Situazione di p&r laterale. Andersen, in marcatura su Splitter, è leggermente in ritardo. Parker se ne accorge e decide di attaccare subito, sapendo che al solito la difesa avrebbe cercato di blizzarlo e mettergli pressione. Nel frattempo, visto che Birdman esce dall’area, Allen va a posizionarsi a protezione del ferro, lasciando metri e spazio a Belinelli in angolo (scelta diametralmente opposta a quella dei Mavs del primo turno).
La giocata del playmaker franco belga funziona perché Cole cambia sul blocco di Splitter, ma Andersen al posto di “rallentare” la penetrazione è costretto a subirla, mandando all’aria il piano difensivo che prevedeva il raddoppio. In ragione di questo è Allen a frapporsi tra Parker e il ferro.
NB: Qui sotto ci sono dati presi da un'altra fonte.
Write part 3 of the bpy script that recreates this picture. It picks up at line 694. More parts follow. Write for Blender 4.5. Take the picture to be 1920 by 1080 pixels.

Quando il numero 9 Spurs arriva in fondo però, trova la linea di passaggio occupata dalla terza rotazione difensiva dell’azione, quella di Battier, la quale a sua volta lascia libero Leonard. La difesa però ha lavorato a meraviglia e Parker è costretto ad un passaggio difficile in salto. Volete sapere com’è andata a finire?
Coast to coast di un magnifico Ray Allen, l’unico del supporting cast della squadra della Florida in grado di incidere sulla partita con i suoi 16 punti.
In definitiva, quello che è certo è che le anomalie sono state tante, troppe per pensare che questa gara 1 sia stata realmente indicativa. 3 giorni per fare adattamenti, per far recuperare i propri giocatori dai crampi, per ragionare sulle palle perse e per aggiustare l’impianto di condizionatori.
Poi sarà di nuovo palla a due all’AT&T Center. E visto lo spettacolo offerto nei primi 48 minuti, non vediamo l’ora che venga alzata.